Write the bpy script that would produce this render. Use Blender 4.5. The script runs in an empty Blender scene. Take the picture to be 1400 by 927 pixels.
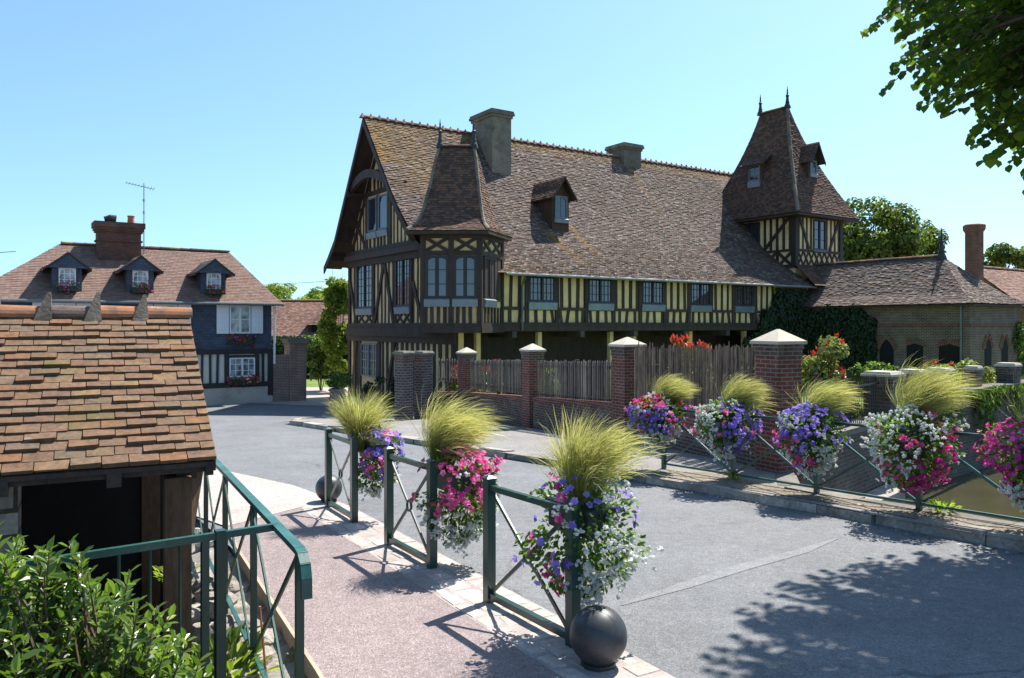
import bpy, math, random
import numpy as np
from mathutils import Vector as V, Matrix
R = random.Random(7)
sc = bpy.context.scene
C = sc.collection
rad = math.radians
# ---------------------------------------------------------------- camera, sky, sun, exposure
F = 1080.0; HOR = 445.0                       # focal length in photo pixels and the row of the horizon
cam = bpy.data.cameras.new('camera'); camo = bpy.data.objects.new('camera', cam); C.objects.link(camo)
cam.sensor_width = 36; cam.lens = 36*F/1400; cam.shift_y = (HOR-463.5)/1400
cam.clip_start = .1; cam.clip_end = 2000
camo.location = (0, 0, 0); camo.rotation_euler = (rad(90), 0, 0)
sc.camera = camo
SUN = V((.62, .75, 1.46)).normalized()
sun_el = math.asin(SUN.z); sun_az = math.atan2(SUN.x, SUN.y)
w = bpy.data.worlds.new('World'); sc.world = w; w.use_nodes = True
nt = w.node_tree; nt.nodes.clear()
sky = nt.nodes.new('ShaderNodeTexSky'); sky.sky_type = 'NISHITA'; sky.sun_disc = False
sky.sun_elevation = sun_el; sky.sun_rotation = sun_az
sky.air_density = 1.0; sky.dust_density = .6; sky.ozone_density = 2.0; sky.altitude = 0
tint = nt.nodes.new('ShaderNodeMix'); tint.data_type = 'RGBA'; tint.blend_type = 'MULTIPLY'
tint.inputs['Factor'].default_value = 1; tint.inputs[7].default_value = (.87, 1.03, 1.03, 1)
bg = nt.nodes.new('ShaderNodeBackground'); bg.inputs['Strength'].default_value = .115
wo = nt.nodes.new('ShaderNodeOutputWorld')
tcw = nt.nodes.new('ShaderNodeTexCoord'); mpw = nt.nodes.new('ShaderNodeMapping'); mpw.inputs['Location'].default_value = (0, 0, .10); mpw.inputs['Scale'].default_value = (1, 1, .9)
nt.links.new(tcw.outputs['Generated'], mpw.inputs[0]); nt.links.new(mpw.outputs[0], sky.inputs[0])      # hides the yellow band right at the horizon
nt.links.new(sky.outputs[0], tint.inputs[6]); nt.links.new(tint.outputs[2], bg.inputs[0]); nt.links.new(bg.outputs[0], wo.inputs[0])
sl = bpy.data.lights.new('sun', 'SUN'); sl.energy = 5.0; sl.angle = rad(.5); sl.color = (1, .95, .87)
so = bpy.data.objects.new('sun', sl); C.objects.link(so); so.location = (20, 24, 40)
so.rotation_euler = (-SUN).to_track_quat('-Z', 'Y').to_euler()
vs = sc.view_settings; vs.view_transform = 'Standard'; vs.look = 'None'; vs.gamma = 1; vs.use_curve_mapping = False
vs.exposure = .98
sc.cycles.max_bounces = 6; sc.cycles.diffuse_bounces = 3; sc.cycles.glossy_bounces = 3; sc.cycles.transparent_max_bounces = 6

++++

From the listing, copy each line containing the word "scene".

### Solution for this exercise
Write the bpy script that would produce this render. Use Blender 4.5. The script runs in an empty Blender scene. Take the picture to be 1400 by 927 pixels.
sc = bpy.context.scene